Short exercise: Pick out all lines in the listing holding the string "this" and copy them.

Task inputs:
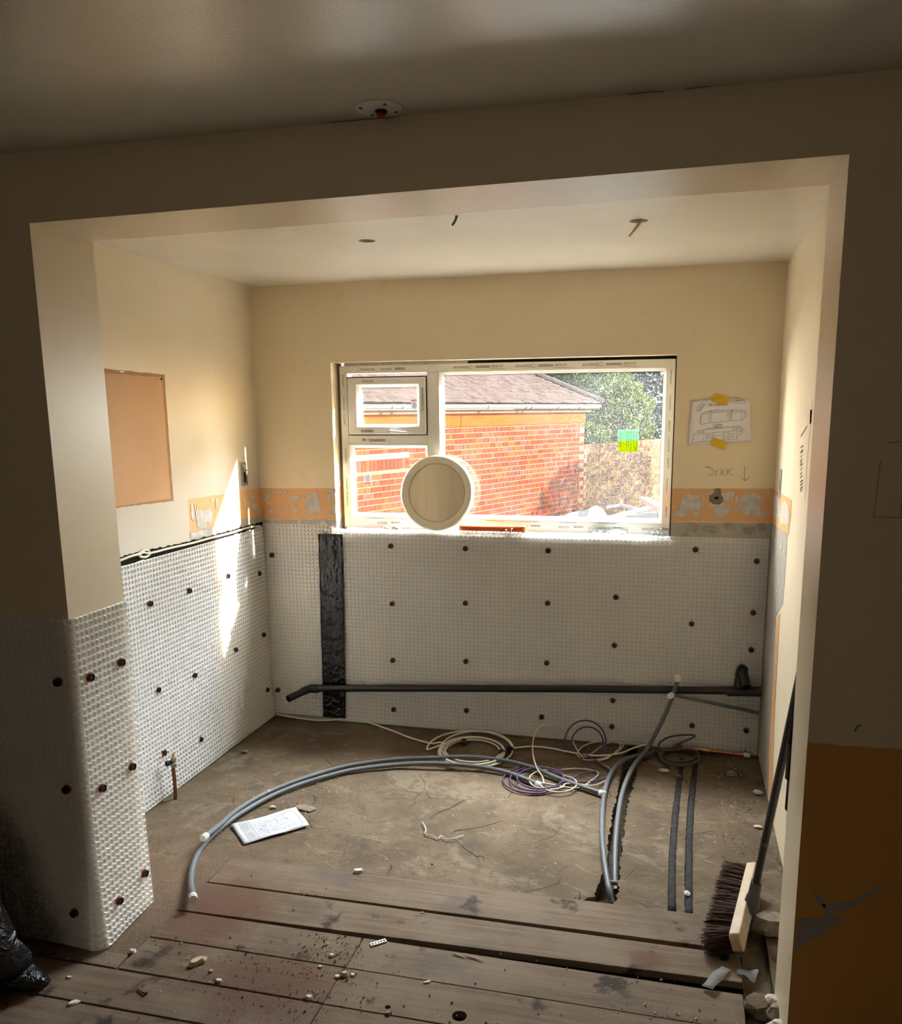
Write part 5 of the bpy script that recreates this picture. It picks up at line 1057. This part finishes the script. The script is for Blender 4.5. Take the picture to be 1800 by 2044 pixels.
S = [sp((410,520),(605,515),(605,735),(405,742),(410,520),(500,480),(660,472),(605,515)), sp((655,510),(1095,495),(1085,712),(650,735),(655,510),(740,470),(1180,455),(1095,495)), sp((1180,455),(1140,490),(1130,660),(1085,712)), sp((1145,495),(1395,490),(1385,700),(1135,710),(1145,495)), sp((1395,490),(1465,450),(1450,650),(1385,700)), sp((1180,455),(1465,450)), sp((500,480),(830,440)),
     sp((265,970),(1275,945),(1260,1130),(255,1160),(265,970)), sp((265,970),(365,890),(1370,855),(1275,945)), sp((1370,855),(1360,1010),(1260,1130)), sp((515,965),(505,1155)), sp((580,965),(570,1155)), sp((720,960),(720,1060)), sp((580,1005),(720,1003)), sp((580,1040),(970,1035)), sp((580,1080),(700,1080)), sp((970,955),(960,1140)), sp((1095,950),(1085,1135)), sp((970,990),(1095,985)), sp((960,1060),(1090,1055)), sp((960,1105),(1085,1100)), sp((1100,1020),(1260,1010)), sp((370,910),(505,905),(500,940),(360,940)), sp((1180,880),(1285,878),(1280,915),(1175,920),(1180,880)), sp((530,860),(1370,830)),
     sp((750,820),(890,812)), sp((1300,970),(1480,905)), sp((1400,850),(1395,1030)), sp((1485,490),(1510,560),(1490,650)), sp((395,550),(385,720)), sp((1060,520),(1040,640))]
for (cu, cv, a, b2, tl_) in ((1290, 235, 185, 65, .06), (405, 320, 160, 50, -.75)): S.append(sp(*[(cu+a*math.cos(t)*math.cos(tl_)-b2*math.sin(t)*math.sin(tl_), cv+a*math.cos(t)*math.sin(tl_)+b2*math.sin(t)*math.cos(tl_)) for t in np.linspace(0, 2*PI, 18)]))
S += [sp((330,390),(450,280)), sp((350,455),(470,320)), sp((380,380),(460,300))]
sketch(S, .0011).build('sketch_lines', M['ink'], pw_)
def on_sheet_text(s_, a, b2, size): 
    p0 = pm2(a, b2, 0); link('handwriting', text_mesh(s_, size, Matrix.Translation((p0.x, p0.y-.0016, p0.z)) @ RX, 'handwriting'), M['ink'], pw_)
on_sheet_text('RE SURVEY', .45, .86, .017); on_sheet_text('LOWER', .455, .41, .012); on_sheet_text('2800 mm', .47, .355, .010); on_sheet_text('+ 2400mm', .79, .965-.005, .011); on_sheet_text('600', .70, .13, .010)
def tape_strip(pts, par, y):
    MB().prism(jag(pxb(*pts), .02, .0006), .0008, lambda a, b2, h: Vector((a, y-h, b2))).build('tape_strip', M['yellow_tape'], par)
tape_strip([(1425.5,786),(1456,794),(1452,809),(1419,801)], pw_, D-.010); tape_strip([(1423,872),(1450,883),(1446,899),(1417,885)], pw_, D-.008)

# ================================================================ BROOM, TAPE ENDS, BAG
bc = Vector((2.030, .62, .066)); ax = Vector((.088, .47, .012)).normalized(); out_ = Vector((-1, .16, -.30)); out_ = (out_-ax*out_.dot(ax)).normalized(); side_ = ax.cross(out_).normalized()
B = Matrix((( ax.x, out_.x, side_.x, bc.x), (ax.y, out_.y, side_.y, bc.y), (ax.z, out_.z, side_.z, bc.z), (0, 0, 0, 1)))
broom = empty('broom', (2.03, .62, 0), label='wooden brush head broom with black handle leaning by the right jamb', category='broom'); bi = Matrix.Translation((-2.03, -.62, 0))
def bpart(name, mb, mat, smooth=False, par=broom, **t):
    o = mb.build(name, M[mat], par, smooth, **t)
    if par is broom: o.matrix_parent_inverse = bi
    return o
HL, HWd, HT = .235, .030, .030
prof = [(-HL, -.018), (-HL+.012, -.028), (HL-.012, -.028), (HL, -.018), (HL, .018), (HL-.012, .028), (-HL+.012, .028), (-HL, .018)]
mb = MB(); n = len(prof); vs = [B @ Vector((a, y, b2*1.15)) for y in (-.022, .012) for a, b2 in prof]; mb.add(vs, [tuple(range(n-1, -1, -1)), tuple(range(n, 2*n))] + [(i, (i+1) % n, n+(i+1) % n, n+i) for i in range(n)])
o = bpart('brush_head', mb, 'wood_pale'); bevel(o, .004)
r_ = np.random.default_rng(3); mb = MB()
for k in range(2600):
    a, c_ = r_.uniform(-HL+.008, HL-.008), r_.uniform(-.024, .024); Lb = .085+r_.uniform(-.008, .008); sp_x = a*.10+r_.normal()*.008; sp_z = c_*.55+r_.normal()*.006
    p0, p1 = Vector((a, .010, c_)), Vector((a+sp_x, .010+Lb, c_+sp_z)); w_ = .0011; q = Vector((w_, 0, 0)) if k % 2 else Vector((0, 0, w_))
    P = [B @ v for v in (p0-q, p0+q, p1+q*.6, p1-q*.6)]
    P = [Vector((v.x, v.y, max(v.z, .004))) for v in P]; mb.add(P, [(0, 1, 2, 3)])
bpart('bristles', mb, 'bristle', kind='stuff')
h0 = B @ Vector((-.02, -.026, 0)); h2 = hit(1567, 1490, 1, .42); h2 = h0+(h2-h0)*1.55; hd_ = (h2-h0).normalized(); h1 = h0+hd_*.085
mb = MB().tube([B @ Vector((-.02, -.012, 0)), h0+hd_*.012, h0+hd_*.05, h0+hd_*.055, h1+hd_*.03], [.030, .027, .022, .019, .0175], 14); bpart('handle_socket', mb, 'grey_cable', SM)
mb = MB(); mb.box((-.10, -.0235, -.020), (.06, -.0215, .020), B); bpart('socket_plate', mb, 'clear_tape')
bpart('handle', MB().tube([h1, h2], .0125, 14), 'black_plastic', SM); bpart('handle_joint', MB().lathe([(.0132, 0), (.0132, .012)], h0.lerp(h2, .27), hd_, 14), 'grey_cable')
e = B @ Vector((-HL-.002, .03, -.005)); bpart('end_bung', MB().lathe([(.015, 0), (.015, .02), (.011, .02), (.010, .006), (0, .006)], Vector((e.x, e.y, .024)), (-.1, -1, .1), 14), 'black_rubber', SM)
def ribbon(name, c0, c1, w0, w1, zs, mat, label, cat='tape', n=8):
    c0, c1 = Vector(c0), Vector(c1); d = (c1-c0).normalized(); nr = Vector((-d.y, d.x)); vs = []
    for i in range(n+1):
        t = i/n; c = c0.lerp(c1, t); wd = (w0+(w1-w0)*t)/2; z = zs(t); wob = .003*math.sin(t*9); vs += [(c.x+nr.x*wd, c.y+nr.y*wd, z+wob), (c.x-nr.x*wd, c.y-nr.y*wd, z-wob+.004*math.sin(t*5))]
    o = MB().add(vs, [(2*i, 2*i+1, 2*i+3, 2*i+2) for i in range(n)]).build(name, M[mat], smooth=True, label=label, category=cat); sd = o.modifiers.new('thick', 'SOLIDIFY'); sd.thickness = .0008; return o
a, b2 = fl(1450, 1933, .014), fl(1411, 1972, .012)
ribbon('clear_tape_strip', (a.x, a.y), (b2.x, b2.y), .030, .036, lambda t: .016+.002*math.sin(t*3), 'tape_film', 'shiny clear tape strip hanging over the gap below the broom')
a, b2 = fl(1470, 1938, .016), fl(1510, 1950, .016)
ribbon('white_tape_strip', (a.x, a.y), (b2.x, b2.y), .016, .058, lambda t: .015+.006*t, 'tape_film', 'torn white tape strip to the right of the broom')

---

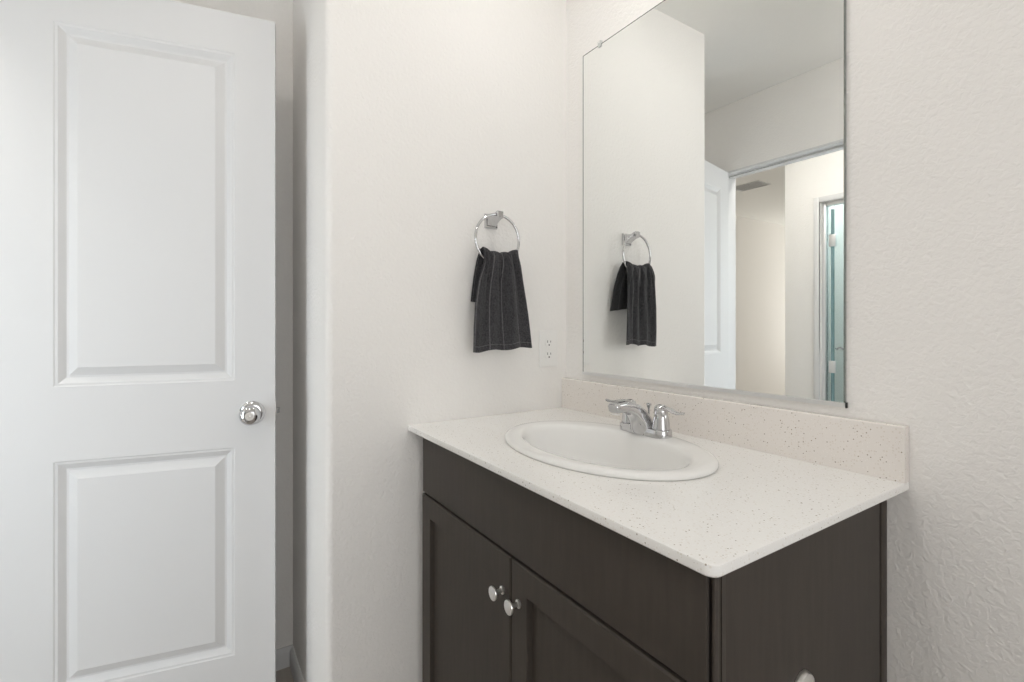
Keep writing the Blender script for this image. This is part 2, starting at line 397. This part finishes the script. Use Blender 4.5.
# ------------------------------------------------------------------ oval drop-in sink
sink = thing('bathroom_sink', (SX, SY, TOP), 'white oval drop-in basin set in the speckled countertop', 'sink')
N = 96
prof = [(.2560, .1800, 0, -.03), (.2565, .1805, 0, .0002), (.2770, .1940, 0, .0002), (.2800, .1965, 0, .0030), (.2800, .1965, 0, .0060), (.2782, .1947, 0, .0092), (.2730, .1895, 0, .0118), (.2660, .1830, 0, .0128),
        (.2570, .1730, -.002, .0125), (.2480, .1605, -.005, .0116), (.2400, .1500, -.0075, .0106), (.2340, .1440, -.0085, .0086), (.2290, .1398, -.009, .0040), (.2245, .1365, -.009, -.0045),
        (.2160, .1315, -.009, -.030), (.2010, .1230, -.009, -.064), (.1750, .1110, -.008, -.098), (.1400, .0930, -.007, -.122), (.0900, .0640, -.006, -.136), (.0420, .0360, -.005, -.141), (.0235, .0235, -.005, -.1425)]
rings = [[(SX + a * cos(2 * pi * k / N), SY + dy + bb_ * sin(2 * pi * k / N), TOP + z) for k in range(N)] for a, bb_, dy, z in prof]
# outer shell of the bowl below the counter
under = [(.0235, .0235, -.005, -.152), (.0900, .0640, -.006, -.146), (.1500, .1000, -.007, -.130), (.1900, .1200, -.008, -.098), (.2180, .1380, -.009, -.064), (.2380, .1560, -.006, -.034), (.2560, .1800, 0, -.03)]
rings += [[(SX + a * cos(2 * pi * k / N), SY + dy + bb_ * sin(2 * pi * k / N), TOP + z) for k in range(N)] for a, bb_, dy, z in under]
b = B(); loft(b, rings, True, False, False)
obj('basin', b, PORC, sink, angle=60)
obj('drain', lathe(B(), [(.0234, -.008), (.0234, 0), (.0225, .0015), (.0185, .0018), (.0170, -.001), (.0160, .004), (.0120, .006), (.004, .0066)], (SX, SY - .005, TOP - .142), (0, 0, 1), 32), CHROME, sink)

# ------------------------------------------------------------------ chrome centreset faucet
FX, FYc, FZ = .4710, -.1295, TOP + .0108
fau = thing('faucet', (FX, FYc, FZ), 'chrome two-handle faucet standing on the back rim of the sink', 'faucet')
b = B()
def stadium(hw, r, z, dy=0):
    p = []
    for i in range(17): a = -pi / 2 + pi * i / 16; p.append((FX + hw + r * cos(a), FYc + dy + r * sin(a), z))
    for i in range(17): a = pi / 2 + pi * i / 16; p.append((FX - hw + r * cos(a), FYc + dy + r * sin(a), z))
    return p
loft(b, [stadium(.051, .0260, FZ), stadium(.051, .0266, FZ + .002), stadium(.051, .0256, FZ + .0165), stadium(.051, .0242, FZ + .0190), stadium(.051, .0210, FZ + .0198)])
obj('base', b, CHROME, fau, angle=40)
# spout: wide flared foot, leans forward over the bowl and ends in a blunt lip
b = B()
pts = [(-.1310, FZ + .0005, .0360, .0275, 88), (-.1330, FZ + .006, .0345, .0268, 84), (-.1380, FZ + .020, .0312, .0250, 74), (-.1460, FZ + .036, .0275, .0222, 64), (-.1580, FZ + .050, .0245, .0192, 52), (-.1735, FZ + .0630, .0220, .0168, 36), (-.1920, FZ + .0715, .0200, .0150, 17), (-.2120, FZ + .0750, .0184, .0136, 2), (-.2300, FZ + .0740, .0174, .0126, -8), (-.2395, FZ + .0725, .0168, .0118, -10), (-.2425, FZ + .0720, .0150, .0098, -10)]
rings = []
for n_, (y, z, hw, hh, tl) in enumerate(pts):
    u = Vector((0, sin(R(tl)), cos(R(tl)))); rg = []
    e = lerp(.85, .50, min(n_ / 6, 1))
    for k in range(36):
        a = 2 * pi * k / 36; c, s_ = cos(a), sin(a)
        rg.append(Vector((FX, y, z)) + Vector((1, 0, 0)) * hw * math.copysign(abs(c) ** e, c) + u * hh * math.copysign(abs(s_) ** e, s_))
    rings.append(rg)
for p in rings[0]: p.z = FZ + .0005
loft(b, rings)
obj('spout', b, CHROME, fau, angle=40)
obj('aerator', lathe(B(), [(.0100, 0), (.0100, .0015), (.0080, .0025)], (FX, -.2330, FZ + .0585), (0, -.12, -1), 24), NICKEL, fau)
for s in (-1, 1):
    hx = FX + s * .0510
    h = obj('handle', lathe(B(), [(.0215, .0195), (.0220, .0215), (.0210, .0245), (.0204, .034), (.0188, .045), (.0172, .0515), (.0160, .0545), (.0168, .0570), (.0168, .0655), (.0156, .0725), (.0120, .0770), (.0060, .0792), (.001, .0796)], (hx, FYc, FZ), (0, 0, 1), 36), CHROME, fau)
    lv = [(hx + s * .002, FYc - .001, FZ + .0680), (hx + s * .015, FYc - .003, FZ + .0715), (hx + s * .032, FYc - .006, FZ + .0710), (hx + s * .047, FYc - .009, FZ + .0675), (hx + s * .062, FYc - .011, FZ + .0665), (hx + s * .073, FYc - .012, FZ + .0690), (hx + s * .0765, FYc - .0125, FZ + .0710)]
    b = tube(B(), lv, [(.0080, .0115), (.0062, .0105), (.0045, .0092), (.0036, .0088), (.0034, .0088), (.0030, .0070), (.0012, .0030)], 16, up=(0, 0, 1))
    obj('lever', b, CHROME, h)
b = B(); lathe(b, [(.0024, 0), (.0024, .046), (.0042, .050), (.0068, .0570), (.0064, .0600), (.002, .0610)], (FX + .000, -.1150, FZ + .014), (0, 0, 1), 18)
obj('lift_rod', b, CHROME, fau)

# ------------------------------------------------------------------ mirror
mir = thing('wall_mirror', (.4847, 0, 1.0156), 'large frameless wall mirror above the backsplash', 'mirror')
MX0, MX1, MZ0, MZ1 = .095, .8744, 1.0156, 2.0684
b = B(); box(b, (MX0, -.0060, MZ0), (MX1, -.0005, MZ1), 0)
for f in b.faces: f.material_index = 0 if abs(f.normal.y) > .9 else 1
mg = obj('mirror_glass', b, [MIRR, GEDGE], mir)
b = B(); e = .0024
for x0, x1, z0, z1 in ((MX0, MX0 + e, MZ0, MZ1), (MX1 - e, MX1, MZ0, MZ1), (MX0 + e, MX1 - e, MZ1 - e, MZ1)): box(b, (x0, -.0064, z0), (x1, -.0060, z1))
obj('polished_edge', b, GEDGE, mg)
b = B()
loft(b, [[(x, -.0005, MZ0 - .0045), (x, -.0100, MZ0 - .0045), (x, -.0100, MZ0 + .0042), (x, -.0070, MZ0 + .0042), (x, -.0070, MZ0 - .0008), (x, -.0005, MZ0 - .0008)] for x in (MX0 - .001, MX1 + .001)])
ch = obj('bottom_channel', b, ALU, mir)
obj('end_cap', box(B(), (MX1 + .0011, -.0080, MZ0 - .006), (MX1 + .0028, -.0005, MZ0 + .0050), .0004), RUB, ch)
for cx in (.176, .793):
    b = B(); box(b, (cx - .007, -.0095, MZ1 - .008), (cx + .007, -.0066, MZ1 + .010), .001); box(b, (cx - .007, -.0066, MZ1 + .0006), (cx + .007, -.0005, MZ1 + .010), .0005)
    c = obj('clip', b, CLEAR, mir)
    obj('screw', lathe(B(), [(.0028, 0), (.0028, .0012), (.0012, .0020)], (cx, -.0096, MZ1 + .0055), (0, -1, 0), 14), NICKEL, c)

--

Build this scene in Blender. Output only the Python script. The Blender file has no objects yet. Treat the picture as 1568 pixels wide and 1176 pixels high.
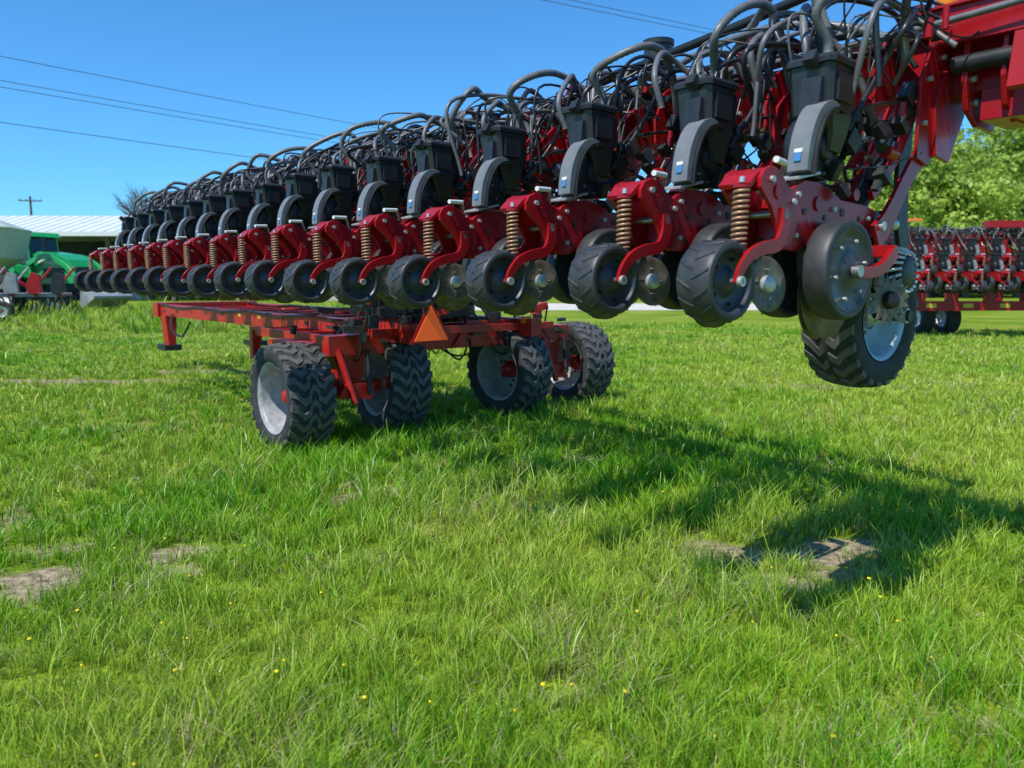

Written solution:
Write part 5 of the bpy script that recreates this picture. It picks up at line 1057. This part finishes the script. The script is for Blender 4.5. Take the picture to be 1800 by 2044 pixels.
Keep writing the Blender script for this image. This is part 2, starting at line 397. This part finishes the script. Use Blender 4.5.
Build this scene in Blender. Output only the Python script. The Blender file has no objects yet. Treat the picture as 1568 pixels wide and 1176 pixels high.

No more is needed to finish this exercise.